The PDEA and the Philippine National Police (PNP) took part in 113,570 anti-drug operations. However, only 8,935 of the 42,044 barangays (districts) across the country can be called drug-free. The report shows that the authorities have yet to clear another 23,161.

According to the PDEA, law enforcement agencies have also dismantled 271 drug dens and illegal drug laboratories.

After his election in July 2016, President Duterte launched an unprecedented war against illegal drugs, promising to kill tens of thousands of criminals.

International organisations and observers estimate that more than 12,000 people have died in the president’s crackdown, many of them victims of summary executions.

The Catholic Church is one the few voices to complain about the deaths.
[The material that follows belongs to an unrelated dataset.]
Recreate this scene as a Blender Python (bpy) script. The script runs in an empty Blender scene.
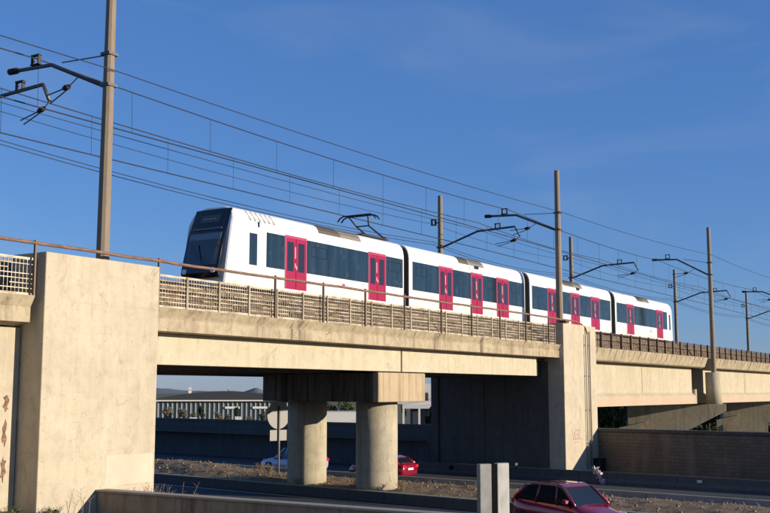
import bpy, bmesh, math, random
from mathutils import Vector, Matrix, Quaternion
random.seed(7)
S = bpy.context.scene
COL = S.collection
R = math.radians
# ------------------------------------------------------------------ camera
# X runs along the railway, Y away from the viewer across it, Z up; the lens is the origin
F_PX, VPX, HOR = 1060.0, 1062.0, 391.5
pitch = math.atan((HOR-256.5)/F_PX)
yaw = math.atan((VPX-385)/math.hypot(F_PX, HOR-256.5))
fw = Vector((math.cos(yaw)*math.cos(pitch), math.sin(yaw)*math.cos(pitch), math.sin(pitch)))
rt = Vector((math.sin(yaw), -math.cos(yaw), 0))
up = rt.cross(fw)
cd = bpy.data.cameras.new('camera'); cam = bpy.data.objects.new('camera', cd); COL.objects.link(cam)
cam.matrix_world = Matrix(((rt.x, up.x, -fw.x, 0), (rt.y, up.y, -fw.y, 0), (rt.z, up.z, -fw.z, 0), (0, 0, 0, 1)))
cd.sensor_width = 36; cd.lens = F_PX/770*36; cd.clip_end = 20000; cd.clip_start = 0.1
S.camera = cam
# ------------------------------------------------------------------ light
SUN_EL, SUN_AZ = R(11.2), R(12.5)            # azimuth from -Y towards +X
W = bpy.data.worlds.new('World'); S.world = W; W.use_nodes = True
wn, wl = W.node_tree.nodes, W.node_tree.links
wn.clear()
sky = wn.new('ShaderNodeTexSky'); sky.sky_type = 'NISHITA'; sky.sun_disc = False
sky.sun_elevation = SUN_EL; sky.sun_rotation = math.pi-SUN_AZ
sky.air_density = 1.0; sky.dust_density = 0.1; sky.ozone_density = 3.5; sky.altitude = 50
tc = wn.new('ShaderNodeTexCoord'); mp = wn.new('ShaderNodeMapping'); mp.inputs['Scale'].default_value = (2.2, 2.2, 9.0)
mp.inputs['Rotation'].default_value = (R(14), R(-10), 0)
nz = wn.new('ShaderNodeTexNoise'); nz.inputs['Scale'].default_value = 1.6; nz.inputs['Detail'].default_value = 6
nz.inputs['Distortion'].default_value = 0.6
cr = wn.new('ShaderNodeValToRGB'); cr.color_ramp.elements[0].position = 0.5; cr.color_ramp.elements[1].position = 0.85
cr.color_ramp.elements[0].color = (0, 0, 0, 1); cr.color_ramp.elements[1].color = (0.2, 0.2, 0.2, 1)
mx = wn.new('ShaderNodeMix'); mx.data_type = 'RGBA'; mx.inputs[7].default_value = (3.6, 4.2, 5.2, 1)
bg = wn.new('ShaderNodeBackground'); bg.inputs['Strength'].default_value = 0.092
wo = wn.new('ShaderNodeOutputWorld')
wl.new(tc.outputs['Generated'], mp.inputs['Vector']); wl.new(mp.outputs[0], nz.inputs['Vector'])
wl.new(nz.outputs['Fac'], cr.inputs[0]); wl.new(cr.outputs[0], mx.inputs[0])
hs = wn.new('ShaderNodeHueSaturation'); hs.inputs['Saturation'].default_value = 1.06; hs.inputs['Value'].default_value = 1.0
tint = wn.new('ShaderNodeMix'); tint.data_type = 'RGBA'; tint.blend_type = 'MULTIPLY'; tint.inputs[0].default_value = 1.0; tint.inputs[7].default_value = (0.90, 0.95, 1.2, 1)
wl.new(sky.outputs[0], hs.inputs['Color']); wl.new(hs.outputs[0], tint.inputs[6])
base = wn.new('ShaderNodeMix'); base.data_type = 'RGBA'; base.inputs[0].default_value = 0.4; base.inputs[7].default_value = (0.72, 2.0, 5.2, 1)
wl.new(tint.outputs[2], base.inputs[6]); wl.new(base.outputs[2], mx.inputs[6]); wl.new(mx.outputs[2], bg.inputs['Color']); wl.new(bg.outputs[0], wo.inputs['Surface'])
sd = bpy.data.lights.new('sun', 'SUN'); sd.energy = 5.0; sd.angle = R(0.5); sd.color = (1.0, 0.875, 0.70)
so = bpy.data.objects.new('sun', sd); COL.objects.link(so)
sdir = Vector((math.sin(SUN_AZ)*math.cos(SUN_EL), -math.cos(SUN_AZ)*math.cos(SUN_EL), math.sin(SUN_EL)))
so.rotation_euler = sdir.to_track_quat('Z', 'Y').to_euler(); so.location = sdir*80
S.view_settings.view_transform = 'Standard'; S.view_settings.look = 'None'
S.view_settings.exposure = 0.42; S.view_settings.gamma = 1.0; S.view_settings.use_curve_mapping = False

# ------------------------------------------------------------------ materials
def mat(name, col, rough=0.7, metal=0.0, spec=0.5):
    m = bpy.data.materials.new(name); m.use_nodes = True
    b = m.node_tree.nodes['Principled BSDF']
    b.inputs['Base Color'].default_value = (*col, 1); b.inputs['Roughness'].default_value = rough
    b.inputs['Metallic'].default_value = metal; b.inputs['Specular IOR Level'].default_value = spec
    return m
class NT:
    def __init__(s, m):
        s.n, s.l = m.node_tree.nodes, m.node_tree.links; s.b = s.n['Principled BSDF']
        g = s.n.new('ShaderNodeNewGeometry'); s.pos = g.outputs['Position']
    def noise(s, scale, detail=4, mscale=(1, 1, 1), rough=0.55, dist=0.0):
        mpn = s.n.new('ShaderNodeMapping'); mpn.inputs['Scale'].default_value = mscale; s.l.new(s.pos, mpn.inputs[0])
        t = s.n.new('ShaderNodeTexNoise'); t.inputs['Scale'].default_value = scale; t.inputs['Detail'].default_value = detail
        t.inputs['Roughness'].default_value = rough; t.inputs['Distortion'].default_value = dist
        s.l.new(mpn.outputs[0], t.inputs['Vector']); return t.outputs['Fac']
    def ramp(s, fac, a, b, ca=(0, 0, 0), cb=(1, 1, 1)):
        r = s.n.new('ShaderNodeValToRGB'); e = r.color_ramp.elements
        e[0].position, e[1].position = a, b; e[0].color = (*ca, 1); e[1].color = (*cb, 1)
        s.l.new(fac, r.inputs[0]); return r.outputs[0]
    def mix(s, fac, a, b, mode='MIX'):
        m = s.n.new('ShaderNodeMix'); m.data_type = 'RGBA'; m.blend_type = mode
        for v, i in ((fac, 0), (a, 6), (b, 7)):
            if isinstance(v, (int, float)): m.inputs[i].default_value = v
            elif isinstance(v, tuple): m.inputs[i].default_value = (*v, 1)
            else: s.l.new(v, m.inputs[i])
        return m.outputs[2]
    def math(s, op, a, b=None):
        m = s.n.new('ShaderNodeMath'); m.operation = op
        for v, i in ((a, 0), (b, 1)):
            if v is None: continue
            if isinstance(v, (int, float)): m.inputs[i].default_value = v
            else: s.l.new(v, m.inputs[i])
        return m.outputs[0]
    def xyz(s):
        x = s.n.new('ShaderNodeSeparateXYZ'); s.l.new(s.pos, x.inputs[0]); return x.outputs
    def color(s, c): s.l.new(c, s.b.inputs['Base Color'])
    def bump(s, h, strength=0.3, dist=0.02):
        bm_ = s.n.new('ShaderNodeBump'); bm_.inputs['Strength'].default_value = strength; bm_.inputs['Distance'].default_value = dist
        s.l.new(h, bm_.inputs['Height']); s.l.new(bm_.outputs[0], s.b.inputs['Normal'])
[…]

Polls show widespread support for the Filipino president.

In response to criticism of extrajudicial killings, Duterte has repeatedly attacked bishops and priests, using harsh language.

In addition to criticising the killings and violations of human rights, the Church is working on the rehabilitation and reintegration of drug addicts into society.

In October 2016, the Archdiocese of Manila launched Sanlakbay, a programme that was subsequently adopted by other dioceses in the country.

It is based on the involvement of parish communities in providing drug addicts with counselling, spiritual support and even work opportunities.

The work of the Filipino Church against drug addiction has also met with the appreciation and support of Pope Francis.